> **Do this**
Repeat the data word for word. Do not include the pictures.

> **Data shown**
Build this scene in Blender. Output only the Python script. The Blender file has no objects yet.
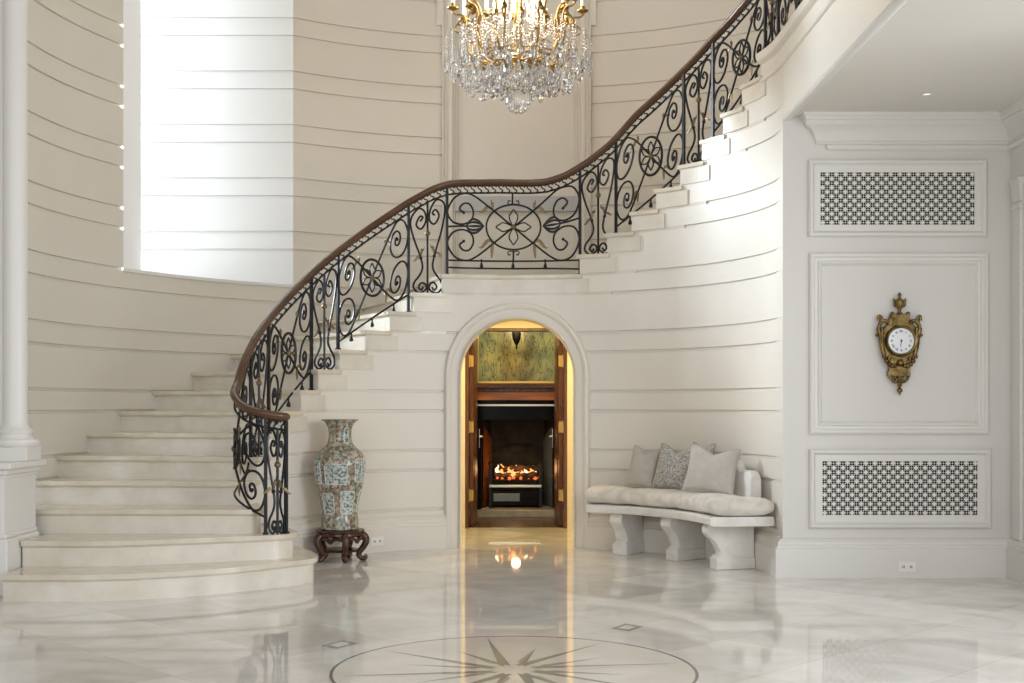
import bpy, math, random
from mathutils import Vector, Matrix
random.seed(7)
PI = math.pi
S = 1.22            # eye height in metres; every coordinate below is in eye heights
F = 1250.0          # focal length in pixels of the 1024 px frame
HY = 405.0          # horizon row
C = bpy.context.scene.collection

# ------------------------------------------------------------------ helpers
def px(x, y, Y):
    return ((x - 512) / F * Y, Y, 1 - (y - HY) / F * Y)
def lerp(a, b, t): return a + (b - a) * t
def rad(d): return d * PI / 180

class MB:
    def __init__(self): self.v = []; self.f = []; self.uv = {}
    def add(self, vs, fs):
        n = len(self.v)
        self.v += [tuple(p) for p in vs]
        self.f += [tuple(i + n for i in q) for q in fs]
        return n
    def box(self, x0, x1, y0, y1, z0, z1, M=None):
        vs = [Vector((x, y, z)) for z in (z0, z1) for y in (y0, y1) for x in (x0, x1)]
        if M: vs = [M @ v for v in vs]
        self.add(vs, [(0,2,3,1),(4,5,7,6),(0,1,5,4),(2,6,7,3),(0,4,6,2),(1,3,7,5)])
    def prism(self, poly, z0, z1):
        n = len(poly)
        self.add([(x, y, z0) for x, y in poly] + [(x, y, z1) for x, y in poly],
                 [tuple(range(n - 1, -1, -1)), tuple(range(n, 2 * n))] +
                 [(i, (i + 1) % n, n + (i + 1) % n, n + i) for i in range(n)])
    def extrude(self, poly3, d):
        """planar polygon of 3-D points, given thickness d (vector)"""
        n = len(poly3); d = Vector(d)
        a = [Vector(p) for p in poly3]
        self.add(a + [p + d for p in a], [tuple(range(n - 1, -1, -1)), tuple(range(n, 2 * n))] +
                 [(i, (i + 1) % n, n + (i + 1) % n, n + i) for i in range(n)])
    def lathe(self, prof, c=(0,0,0), n=32, a0=0, a1=2*PI, cap=True, axis='z'):
        full = abs(a1 - a0 - 2 * PI) < 1e-6
        m = n if full else n + 1
        vs = []
        for r, z in prof:
            for i in range(m):
                a = a0 + (a1 - a0) * i / n
                p = (r * math.cos(a), r * math.sin(a), z)
                if axis == 'y': p = (p[0], -p[2], p[1])
                if axis == 'x': p = (p[2], p[0], p[1])
                vs.append((c[0] + p[0], c[1] + p[1], c[2] + p[2]))
        fs = []
        for j in range(len(prof) - 1):
            for i in range(n):
                k = (i + 1) % m
                fs.append((j*m + i, j*m + k, (j+1)*m + k, (j+1)*m + i))
        if cap and full:
            if prof[0][0] > 1e-5: fs.append(tuple(range(m - 1, -1, -1)))
            if prof[-1][0] > 1e-5: fs.append(tuple((len(prof)-1)*m + i for i in range(m)))
        return self.add(vs, fs)
    def tube(self, pts, r, n=6, closed=False, flat=None, up=None):
        """r: number or list; flat=(a,b) scales the two frame axes"""
        P = [Vector(p) for p in pts]
        k = len(P)
        if k < 2: return
        T = []
        for i in range(k):
            a = P[(i - 1) % k] if (closed or i > 0) else P[i]
            b = P[(i + 1) % k] if (closed or i < k - 1) else P[i]
            t = (b - a)
            T.append(t.normalized() if t.length > 1e-9 else Vector((0, 0, 1)))
        nrm = Vector(up) if up else (Vector((0,0,1)) if abs(T[0].z) < .9 else Vector((1,0,0)))
        vs = []
        for i in range(k):
            if up: nrm = Vector(up)
            nrm = nrm - T[i] * nrm.dot(T[i])
            if nrm.length < 1e-6: nrm = T[i].orthogonal()
            nrm.normalize()
            bn = T[i].cross(nrm)
            ri = r[i] if isinstance(r, (list, tuple)) else r
            fa, fb = flat if flat else (1, 1)
            for j in range(n):
                a = 2 * PI * (j + .5) / n
                vs.append(P[i] + nrm * (ri * fa * math.cos(a)) + bn * (ri * fb * math.sin(a)))
        fs = []
        for i in range(k if closed else k - 1):
            i2 = (i + 1) % k
            for j in range(n):
                j2 = (j + 1) % n
                fs.append((i*n + j, i*n + j2, i2*n + j2, i2*n + j))
        if not closed:
            fs.append(tuple(range(n - 1, -1, -1)))
            fs.append(tuple((k-1)*n + j for j in range(n)))
        self.add(vs, fs)
    def sweep(self, path, prof, closed_prof=True, closed=False):
        """path: list of (origin, xaxis, yaxis); prof: list of 2-D points"""
        n = len(prof); k = len(path); vs = []
        for o, ax, ay in path:
            o = Vector(o); ax = Vector(ax); ay = Vector(ay)
            for a, b in prof: vs.append(o + ax * a + ay * b)
        fs = []
        for i in range(k if closed else k - 1):
            i2 = (i + 1) % k
            for j in range(n if closed_prof else n - 1):
                j2 = (j + 1) % n
                fs.append((i*n + j, i*n + j2, i2*n + j2, i2*n + j))
        if not closed and closed_prof:
            fs.append(tuple(range(n - 1, -1, -1)))
            fs.append(tuple((k-1)*n + j for j in range(n)))
        self.add(vs, fs)
    def ball(self, c, r, n=12, m=8, s=(1,1,1)):
        prof = [(max(1e-6, r * math.sin(PI * i / m)), -r * math.cos(PI * i / m)) for i in range(m + 1)]
        i0 = len(self.v)
        self.lathe(prof, (0,0,0), n, cap=False)
        for i in range(i0, len(self.v)):
            x, y, z = self.v[i]
            self.v[i] = (c[0] + x*s[0], c[1] + y*s[1], c[2] + z*s[2])
    def mesh(self, name, origin=(0,0,0), smooth=35, recalc=True):
        me = bpy.data.meshes.new(name)
        o = Vector(origin)
        me.from_pydata([(Vector(p) - o) * S for p in self.v], [], self.f)
        if recalc:
            import bmesh
            bm = bmesh.new(); bm.from_mesh(me)
            bmesh.ops.remove_doubles(bm, verts=bm.verts, dist=1e-6)
            bmesh.ops.recalc_face_normals(bm, faces=bm.faces)
            bm.to_mesh(me); bm.free()
        if smooth:
            me.polygons.foreach_set('use_smooth', [True] * len(me.polygons))
            me.set_sharp_from_angle(angle=rad(smooth))
        me.update()
        return me
    def build(self, name, mat, parent=None, origin=None, smooth=35, bevel=0, recalc=True):
        if origin is None:
            origin = tuple(parent['_o']) if parent is not None else (0, 0, 0)
        me = self.mesh(name, origin, smooth, recalc)
        ob = bpy.data.objects.new(name, me)
        C.objects.link(ob)
        if mat: me.materials.append(mat)
        if parent is not None: ob.parent = parent
        else: ob.location = Vector(origin) * S
        ob['_o'] = origin
        if bevel:
            b = ob.modifiers.new('bevel', 'BEVEL'); b.width = bevel * S; b.segments = 2; b.limit_method = 'ANGLE'; b.angle_limit = rad(40)
        return ob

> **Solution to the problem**
Build this scene in Blender. Output only the Python script. The Blender file has no objects yet.
import bpy, math, random
from mathutils import Vector, Matrix
random.seed(7)
PI = math.pi
S = 1.22            # eye height in metres; every coordinate below is in eye heights
F = 1250.0          # focal length in pixels of the 1024 px frame
HY = 405.0          # horizon row
C = bpy.context.scene.collection

# ------------------------------------------------------------------ helpers
def px(x, y, Y):
    return ((x - 512) / F * Y, Y, 1 - (y - HY) / F * Y)
def lerp(a, b, t): return a + (b - a) * t
def rad(d): return d * PI / 180

class MB:
    def __init__(self): self.v = []; self.f = []; self.uv = {}
    def add(self, vs, fs):
        n = len(self.v)
        self.v += [tuple(p) for p in vs]
        self.f += [tuple(i + n for i in q) for q in fs]
        return n
    def box(self, x0, x1, y0, y1, z0, z1, M=None):
        vs = [Vector((x, y, z)) for z in (z0, z1) for y in (y0, y1) for x in (x0, x1)]
        if M: vs = [M @ v for v in vs]
        self.add(vs, [(0,2,3,1),(4,5,7,6),(0,1,5,4),(2,6,7,3),(0,4,6,2),(1,3,7,5)])
    def prism(self, poly, z0, z1):
        n = len(poly)
        self.add([(x, y, z0) for x, y in poly] + [(x, y, z1) for x, y in poly],
                 [tuple(range(n - 1, -1, -1)), tuple(range(n, 2 * n))] +
                 [(i, (i + 1) % n, n + (i + 1) % n, n + i) for i in range(n)])
    def extrude(self, poly3, d):
        """planar polygon of 3-D points, given thickness d (vector)"""
        n = len(poly3); d = Vector(d)
        a = [Vector(p) for p in poly3]
        self.add(a + [p + d for p in a], [tuple(range(n - 1, -1, -1)), tuple(range(n, 2 * n))] +
                 [(i, (i + 1) % n, n + (i + 1) % n, n + i) for i in range(n)])
    def lathe(self, prof, c=(0,0,0), n=32, a0=0, a1=2*PI, cap=True, axis='z'):
        full = abs(a1 - a0 - 2 * PI) < 1e-6
        m = n if full else n + 1
        vs = []
        for r, z in prof:
            for i in range(m):
                a = a0 + (a1 - a0) * i / n
                p = (r * math.cos(a), r * math.sin(a), z)
                if axis == 'y': p = (p[0], -p[2], p[1])
                if axis == 'x': p = (p[2], p[0], p[1])
                vs.append((c[0] + p[0], c[1] + p[1], c[2] + p[2]))
        fs = []
        for j in range(len(prof) - 1):
            for i in range(n):
                k = (i + 1) % m
                fs.append((j*m + i, j*m + k, (j+1)*m + k, (j+1)*m + i))
        if cap and full:
            if prof[0][0] > 1e-5: fs.append(tuple(range(m - 1, -1, -1)))
            if prof[-1][0] > 1e-5: fs.append(tuple((len(prof)-1)*m + i for i in range(m)))
        return self.add(vs, fs)
    def tube(self, pts, r, n=6, closed=False, flat=None, up=None):
        """r: number or list; flat=(a,b) scales the two frame axes"""
        P = [Vector(p) for p in pts]
        k = len(P)
        if k < 2: return
        T = []
        for i in range(k):
            a = P[(i - 1) % k] if (closed or i > 0) else P[i]
            b = P[(i + 1) % k] if (closed or i < k - 1) else P[i]
            t = (b - a)
            T.append(t.normalized() if t.length > 1e-9 else Vector((0, 0, 1)))
        nrm = Vector(up) if up else (Vector((0,0,1)) if abs(T[0].z) < .9 else Vector((1,0,0)))
        vs = []
        for i in range(k):
            if up: nrm = Vector(up)
            nrm = nrm - T[i] * nrm.dot(T[i])
            if nrm.length < 1e-6: nrm = T[i].orthogonal()
            nrm.normalize()
            bn = T[i].cross(nrm)
            ri = r[i] if isinstance(r, (list, tuple)) else r
            fa, fb = flat if flat else (1, 1)
            for j in range(n):
                a = 2 * PI * (j + .5) / n
                vs.append(P[i] + nrm * (ri * fa * math.cos(a)) + bn * (ri * fb * math.sin(a)))
        fs = []
        for i in range(k if closed else k - 1):
            i2 = (i + 1) % k
            for j in range(n):
                j2 = (j + 1) % n
                fs.append((i*n + j, i*n + j2, i2*n + j2, i2*n + j))
        if not closed:
            fs.append(tuple(range(n - 1, -1, -1)))
            fs.append(tuple((k-1)*n + j for j in range(n)))
        self.add(vs, fs)
    def sweep(self, path, prof, closed_prof=True, closed=False):
        """path: list of (origin, xaxis, yaxis); prof: list of 2-D points"""
        n = len(prof); k = len(path); vs = []
        for o, ax, ay in path:
            o = Vector(o); ax = Vector(ax); ay = Vector(ay)
            for a, b in prof: vs.append(o + ax * a + ay * b)
        fs = []
        for i in range(k if closed else k - 1):
            i2 = (i + 1) % k
            for j in range(n if closed_prof else n - 1):
                j2 = (j + 1) % n
                fs.append((i*n + j, i*n + j2, i2*n + j2, i2*n + j))
        if not closed and closed_prof:
            fs.append(tuple(range(n - 1, -1, -1)))
            fs.append(tuple((k-1)*n + j for j in range(n)))
        self.add(vs, fs)
    def ball(self, c, r, n=12, m=8, s=(1,1,1)):
        prof = [(max(1e-6, r * math.sin(PI * i / m)), -r * math.cos(PI * i / m)) for i in range(m + 1)]
        i0 = len(self.v)
        self.lathe(prof, (0,0,0), n, cap=False)
        for i in range(i0, len(self.v)):
            x, y, z = self.v[i]
            self.v[i] = (c[0] + x*s[0], c[1] + y*s[1], c[2] + z*s[2])
    def mesh(self, name, origin=(0,0,0), smooth=35, recalc=True):
        me = bpy.data.meshes.new(name)
        o = Vector(origin)
        me.from_pydata([(Vector(p) - o) * S for p in self.v], [], self.f)
        if recalc:
            import bmesh
            bm = bmesh.new(); bm.from_mesh(me)
            bmesh.ops.remove_doubles(bm, verts=bm.verts, dist=1e-6)
            bmesh.ops.recalc_face_normals(bm, faces=bm.faces)
            bm.to_mesh(me); bm.free()
        if smooth:
            me.polygons.foreach_set('use_smooth', [True] * len(me.polygons))
            me.set_sharp_from_angle(angle=rad(smooth))
        me.update()
        return me
    def build(self, name, mat, parent=None, origin=None, smooth=35, bevel=0, recalc=True):
        if origin is None:
            origin = tuple(parent['_o']) if parent is not None else (0, 0, 0)
        me = self.mesh(name, origin, smooth, recalc)
        ob = bpy.data.objects.new(name, me)
        C.objects.link(ob)
        if mat: me.materials.append(mat)
        if parent is not None: ob.parent = parent
        else: ob.location = Vector(origin) * S
        ob['_o'] = origin
        if bevel:
            b = ob.modifiers.new('bevel', 'BEVEL'); b.width = bevel * S; b.segments = 2; b.limit_method = 'ANGLE'; b.angle_limit = rad(40)
        return ob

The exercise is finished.